TV and movie piracy, thought to be a thing of the past, is making its big return in 2018 after having been on the decline for years, according to Sandine’s new Global Internet Phenomena report. The cause? Video streaming is getting complicated and costly.

“Huge” isn’t the right word to describe how big video streaming is. Netflix alone consumes 15 percent of all internet bandwidth globally. That’s all internet usage on the entire literal planet Earth. YouTube accounts for 11.4 percent, while Amazon Prime accounts for 7.7 percent. Sandvine notes that Netflix’s dominance is even more impressive when you take into account  that its video encoding is more efficient than the other guys. If it wasn’t so good at squeezing its shows down, it would be even bigger.

Sandvine also notes that the growing popularity of VPNs means that some of these numbers are actually higher in reality than quoted here.
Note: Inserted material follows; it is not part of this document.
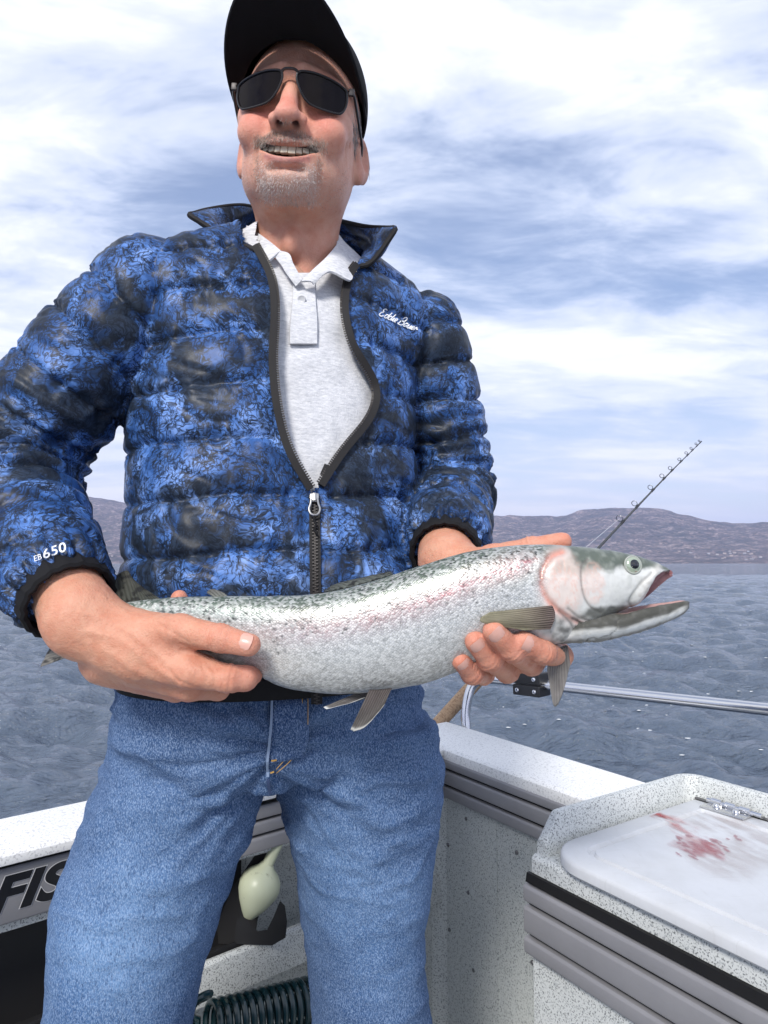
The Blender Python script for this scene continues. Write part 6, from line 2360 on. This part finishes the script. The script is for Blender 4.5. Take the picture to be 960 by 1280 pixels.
fin('pectoral_fin', [fs(690, 757, .002), fs(693, 765, .002), fs(692, 775, .003), fs(687, 786, .003)], [fs(612, 765, .010), fs(598, 774, .010), fs(612, 781, .010), fs(655, 788, .010)], 11, (.115, .085, .08), (.32, .30, .20), None, -.004)
fin('pectoral_fin', [P(686, 808, .648), P(694, 809, .650), P(702, 809, .652), P(709, 807, .655)], [P(684, 838, .652), P(693, 884, .655), P(704, 866, .658), P(713, 830, .660)], 9, (.10, .09, .085), (.30, .28, .26), None, .002)
fin('pelvic_fin', [P(462, 862, .640), P(472, 862, .638), P(482, 861, .638), P(490, 860, .640)], [P(438, 912, .630), P(445, 914, .628), P(460, 905, .628), P(480, 882, .632)], 10, (.10, .085, .08), (.075, .07, .065), (.45, .45, .42), .003)
fin('pelvic_fin', [P(452, 864, .662), P(460, 865, .660), P(466, 866, .660), P(474, 866, .660)], [P(404, 884, .655), P(410, 886, .653), P(432, 880, .655), P(455, 872, .656)], 8, (.11, .10, .095), (.13, .12, .115), (.62, .64, .64), .002)
fin('anal_fin', [P(268, 822, .664), P(285, 829, .663), P(302, 836, .662), P(322, 845, .662)], [P(276, 858, .652), P(292, 856, .650), P(308, 852, .652), P(330, 848, .655)], 9, (.30, .30, .29), (.07, .07, .07), None, .002)
fin('dorsal_fin', [P(408, 741, .664), P(435, 736, .664), P(465, 728, .663), P(492, 719, .663)], [P(405, 739, .676), P(418, 731, .682), P(445, 724, .684), P(488, 714, .676)], 11, (.09, .10, .09), (.10, .105, .09), None, .002, spots=1)
fin('adipose_fin', [P(268, 747, .672), P(274, 747, .672), P(280, 747, .672), P(287, 747, .672)], [P(258, 741, .673), P(262, 737, .673), P(270, 737, .673), P(280, 741, .673)], 4, (.16, .17, .15), (.14, .14, .13), None, .0)
fin('tail_fin', [P(128, 759, .689), P(119, 770, .691), P(117, 784, .692), P(117, 796, .692), P(126, 806, .690)], [P(140, 716, .735), P(108, 736, .730), P(82, 775, .728), P(60, 812, .722), P(50, 834, .715)], 20, (.17, .17, .15), (.24, .225, .20), None, .004, spots=1, ragged=.02)
# spotted upper lobe of the tail showing beside the cuff
fin('tail_lobe', [P(205, 752, .690), P(190, 754, .692), P(172, 757, .694), P(150, 762, .696)], [P(176, 733, .716), P(166, 722, .722), P(158, 713, .726), P(140, 722, .726)], 12, (.055, .06, .05), (.06, .06, .05), None, .001, spots=1, ragged=.0)

# ================================================================== fishing rod in its holder
m = Mat('cork', (0.42, 0.27, 0.15), rough=0.8)
v = m.coord('Object')
c = m.mix(m.ramp(m.noise(v, 160, 4, 0.7), [(0.50, 0.0), (0.64, 0.9)]), (0.46, 0.31, 0.19), (0.14, 0.075, 0.035))
m.set('Base Color', m.mix(m.ramp(m.noise(v, 40, 3, 0.6), [(0.4, 0.0), (0.7, 0.5)]), c, (0.33, 0.19, 0.10)))
m.bump(m.noise(v, 160, 4, 0.7), 0.4, 0.003)
Mat('rod_blank', (0.035, 0.038, 0.042), rough=0.25, spec=0.6)
Mat('guide_metal', (0.25, 0.25, 0.26), rough=0.25, metal=1.0)
Mat('black_plastic', (0.014, 0.014, 0.016), rough=0.42)
Mat('fishing_line', (0.6, 0.62, 0.66), rough=0.3)
rod = empty('fishing_rod', P(543, 912, 1.84))
tag(rod, 'dark fishing rod with cork handle leaning out over the rail', 'fishing rod')
RI = Matrix.Translation(tuple(-P(543, 912, 1.84)))


def gp(mb, name, mat, root, inv, parent=None, **kw):
    o = mb.build(name, MATS[mat], parent or root, **kw)
    if parent is None:
        o.matrix_parent_inverse = inv
    return o


ra, rb_ = P(541, 912, 1.86), P(875.5, 553, 3.3)
kn_ = P(748, 685, 2.50)
# a nearly straight blank that bends a little towards its tip
rdir = rb_ - ra
rp_ = np.array([ra, ra * .6 + kn_ * .4, kn_, kn_ * .45 + rb_ * .55 + np.array([0, 0, .006]), rb_])
rpath = catmull(rp_, 90)
RLn = np.concatenate([[0], np.cumsum(np.linalg.norm(np.diff(rpath, axis=0), axis=1))])
gp(MB().tube(rpath, np.interp(RLn / RLn[-1], [0, .3, .6, 1], [.0075, .0065, .0046, .0016]), 10), 'blank', 'rod_blank', rod, RI)
hl_ = 27
cork_p = rpath[:hl_]
rr_ = .0185 + .0015 * np.sin(np.linspace(0, PI, hl_)); rr_[0] *= .9
gp(MB().tube(cork_p, rr_, 18), 'cork_handle', 'cork', rod, RI)
bpath = np.array([rpath[0] - norm(rpath[1] - rpath[0]) * .03, rpath[0] + norm(rpath[1] - rpath[0]) * .002])
gp(MB().tube(bpath, [.019, .0200], 16), 'butt_cap', 'black_plastic', rod, RI)
sd_ = norm(np.cross(norm(rdir), np.array([0, 1, 0.])))
if sd_[2] < 0: sd_ = -sd_
for fr, gr in ((.56, .0125), (.62, .011), (.70, .010), (.765, .009), (.82, .008), (.87, .0068), (.91, .006), (.945, .0052), (.972, .0046), (.992, .004)):
    k = int(np.searchsorted(RLn, fr * RLn[-1])); p0 = rpath[min(k, 89)]
    T_ = norm(rpath[min(k, 89)] - rpath[min(k, 89) - 1])
    cc_ = p0 + sd_ * (gr + .006)
    a1 = sd_; a2 = np.cross(T_, a1)
    th_ = np.linspace(0, 2 * PI, 17)
    ring = cc_ + gr * (np.cos(th_)[:, None] * a1 + np.sin(th_)[:, None] * a2)
    mb = MB().tube(ring, .0014, 6, cap=False)
    mb.tube([p0 - T_ * gr * 1.2, cc_ - sd_ * gr], .001, 5).tube([p0 + T_ * gr * 1.2, cc_ - sd_ * gr], .001, 5)
    gp(mb, 'line_guide', 'guide_metal', rod, RI)
    gp(MB().tube([p0 - T_ * .016, p0 + T_ * .016], .0062 * (1.2 - fr) + .0015, 8), 'thread_wrap', 'black_plastic', rod, RI)
# line running from reel to the first guide
k = int(np.searchsorted(RLn, .56 * RLn[-1]))
gp(MB().tube([rpath[int(np.searchsorted(RLn, .30 * RLn[-1]))] + sd_ * .055, rpath[k] + sd_ * .018], .0007, 5), 'line', 'fishing_line', rod, RI)
# reel seat and reel
rk = int(np.searchsorted(RLn, .26 * RLn[-1])); p0 = rpath[rk]; T_ = norm(rpath[rk] - rpath[rk - 1])
gp(MB().tube([p0 - T_ * .06, p0 + T_ * .06], .011, 14), 'reel_seat', 'black_plastic', rod, RI)
gp(MB().lathe([(.03, -.022), (.032, -.018), (.032, -.014), (.018, -.012), (.018, .012), (.032, .014), (.032, .018), (.03, .022)], p0 + sd_ * .04, np.cross(T_, sd_), 22), 'reel', 'black_plastic', rod, RI)

# ---- rod holder clamped on the rail
hc = rp[-1] + dv * .175
hold = empty('rod_holder', hc)
tag(hold, 'black plastic rod holder clamped to the stainless rail', 'rod holder')
HI = Matrix.Translation(tuple(-hc))
tv_ = norm(dv); upv = np.array([0, 0, 1.]); sv_ = norm(np.cross(tv_, upv)); upv = np.cross(sv_, tv_)
fmh = np.stack([tv_, sv_, upv], 1)
gp(MB().box(hc + upv * .015, (.084, .050, .029), fmh, .004, 3), 'clamp_upper', 'black_plastic', hold, HI)
gp(MB().box(hc - upv * .0155, (.082, .050, .027), fmh, .004, 3), 'clamp_lower', 'black_plastic', hold, HI)
for a in (-.026, .026):
    for s in (-1, 1):
        gp(MB().lathe([(.0058, 0), (.0056, .003), (.0036, .005), (.0005, .0055)], hc + tv_ * a + upv * (.014 if s > 0 else -.016) - sv_ * .0252 * (1 if (sv_ @ (cam_p - hc)) < 0 else -1), norm(cam_p - hc), 12), 'bolt', 'stainless', hold, HI)
pt = hc + upv * .029
gp(MB().lathe([(.018, 0), (.018, .010), (.0235, .012), (.0235, .018), (.016, .020), (.016, .034), (.02, .036), (.02, .046), (.012, .048)], pt, upv, 22), 'post', 'black_plastic', hold, HI)
# cradle reaching from the post to the rod
pr = rpath[int(np.argmin(np.abs(pix(rpath)[0] - 662)))]
gp(MB().tube(catmull([pt + upv * .04, pt + upv * .06, pr * .5 + (pt + upv * .06) * .5, pr], 14), [.014] * 14, 12), 'arm', 'black_plastic', hold, HI)
k0 = int(np.argmin(np.linalg.norm(rpath - pr, axis=1)))
T_ = norm(rpath[k0 + 1] - rpath[k0])
gp(MB().tube([pr - T_ * .05, pr - T_ * .03, pr + T_ * .04, pr + T_ * .05], [.021, .022, .022, .024], 18), 'cradle_tube', 'black_plastic', hold, HI)

# ================================================================== side pocket contents
m = Mat('cream_plastic', (0.46, 0.50, 0.36), rough=0.38)
v = m.coord('Object')
m.set('Base Color', m.mix(m.ramp(m.noise(v, 55, 4, 0.6), [(0.62, 0.0), (0.74, 0.8)]), (0.50, 0.535, 0.39), (0.20, 0.20, 0.13)))
lw = lambda a, n, z: np.array([CO[0] + LT[0] * a + LN[0] * n, CO[1] + LT[1] * a + LN[1] * n, z])
fc = P(318, 1113, 1.335)
bul = empty('scent_bulb', fc - np.array([0, 0, .045]))
tag(bul, 'pale cream plastic bulb with a thin upright neck in the side pocket', 'plastic bulb')
BI2 = Matrix.Translation(tuple(-(fc - np.array([0, 0, .045]))))
axb = norm(P(333, 1080, 1.345) - P(310, 1145, 1.325))
L0 = P(310, 1148, 1.325)
prof = [(.0008, 0), (.010, .002), (.018, .012), (.030, .030), (.0385, .048), (.041, .062), (.038, .076), (.029, .088), (.017, .097), (.011, .106)]
gp(MB().lathe(prof, L0, axb, 28), 'bulb_body', 'cream_plastic', bul, BI2)
nk_ = catmull([L0 + axb * .088, L0 + axb * .112 + np.array([.004, 0, .004]), L0 + axb * .132 + np.array([.010, 0, .008]), L0 + axb * .146 + np.array([.011, 0, .011])], 14)
gp(MB().tube(nk_, np.linspace(.0125, .0082, 14), 14), 'neck', 'cream_plastic', bul, BI2)
# black cradle around it
hol = empty('bulb_cradle', P(318, 1165, 1.34))
tag(hol, 'black plastic cradle with pointed ears holding the cream bulb', 'holder')
CI = Matrix.Translation(tuple(-P(318, 1165, 1.34)))


def slab(pts, d0, d1, name):
    a = [P(x_, y_, d0) for x_, y_ in pts]; b = [P(x_, y_, d1) for x_, y_ in pts]
    k = len(pts)
    return gp(MB().add(np.array(a + b), [tuple(range(k)), tuple(range(2 * k - 1, k - 1, -1))] + [(i, (i + 1) % k, k + (i + 1) % k, k + i) for i in range(k)]), name, 'pocket_black', hol, CI, smooth=False)


slab([(293, 1180), (295, 1152), (304, 1146), (314, 1156), (322, 1164), (334, 1162), (342, 1146), (350, 1126), (356, 1132), (359, 1152), (357, 1172), (340, 1182)], 1.300, 1.306, 'front_ear')
slab([(262, 1180), (290, 1110), (318, 1070), (333, 1066), (340, 1075), (330, 1110), (322, 1150), (318, 1180)], 1.375, 1.385, 'back_plate')

# ---- coiled hose under the pocket
m = Mat('hose_teal', (0.006, 0.030, 0.036), rough=0.22, spec=0.6)
hroot = lw(.40, -.02, 0.0)
hose = empty('coiled_hose', hroot)
tag(hose, 'dark teal coiled washdown hose hanging under the side pocket', 'hose')
hinv = Matrix.Translation(tuple(-hroot))
ca_, cb2 = P(402, 1252, 1.255), P(258, 1290, 1.13)
turns = 15
th_ = np.linspace(0, turns * 2 * PI, turns * 22)
axd = norm(cb2 - ca_); a1 = norm(np.cross(axd, [0, 0, 1.])); a2 = np.cross(a1, axd)
L_ = np.linalg.norm(cb2 - ca_)
helix = ca_ + axd * (th_ / th_[-1] * L_)[:, None] + .040 * (np.cos(th_)[:, None] * a1 + np.sin(th_)[:, None] * a2)
end = helix[-1]
tail = catmull([end, end + np.array([-.03, -.02, .02]), P(262, 1243, 1.09), P(246, 1250, 1.085), P(238, 1272, 1.09), P(243, 1300, 1.1), P(240, 1360, 1.12)], 40)
gp(MB().tube(np.vstack([helix, tail[1:]]), .0058, 9), 'coil', 'hose_teal', hose, hinv)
So, everybody is streaming video, all the time, and in huge amounts. But while that’s happening, BitTorrent traffic is growing for the first time in years. File sharing accounts for 22 percent of upstream traffic and 3 percent of downstream, globally. Back before video streaming had really taken root, BitTorrent accounted for 52 percent of upstream traffic, and that had dipped by half by the time 2015 rolled around. Now it’s rising again, especially in Europe, the Middle East, and Africa.

The cause, Sandvine suggests, is that video streaming is no longer a one-stop shop.

“More sources than ever are producing exclusive content available on a single streaming or broadcast service,” the post notes. HBO has Game of Thrones, Netflix has House of Cards and 300 other shows, Hulu has The Handmaid’s Tale. If you want to watch all three, that’s three monthly subscriptions. Suddenly all that money we saved by cutting cables is just being sucked up into the cloud.

Further, many of these services are US-based and don’t have good distribution elsewhere.

Finally, some of these shows – most notably Game of Thrones – are so popular that if there’s any gap in airtime, people in other regions just download them. Sandvine notes that their numbers are from June right now, when there weren’t any new Game of Thrones episodes to kick the numbers up.

Piracy of video content dropped because of Netflix. Netflix changed everything. Suddenly, the convenience and price of legal video consumption were too good to pass up when compared against going to shady websites and waiting who knows how long to get access to a file you can’t watch on your TV without additional setup.

And this problem is only getting worse. Everyone is trying to start their own video services. Disney, the company responsible for nearly everything you watch, is starting its own service and removing its videos from Netflix. Even DC Comics has started a streaming service.

Streaming is getting more expensive, more complicated, and harder to access. Once again, piracy is starting to look to some people like the easier option or, in some areas, the only option.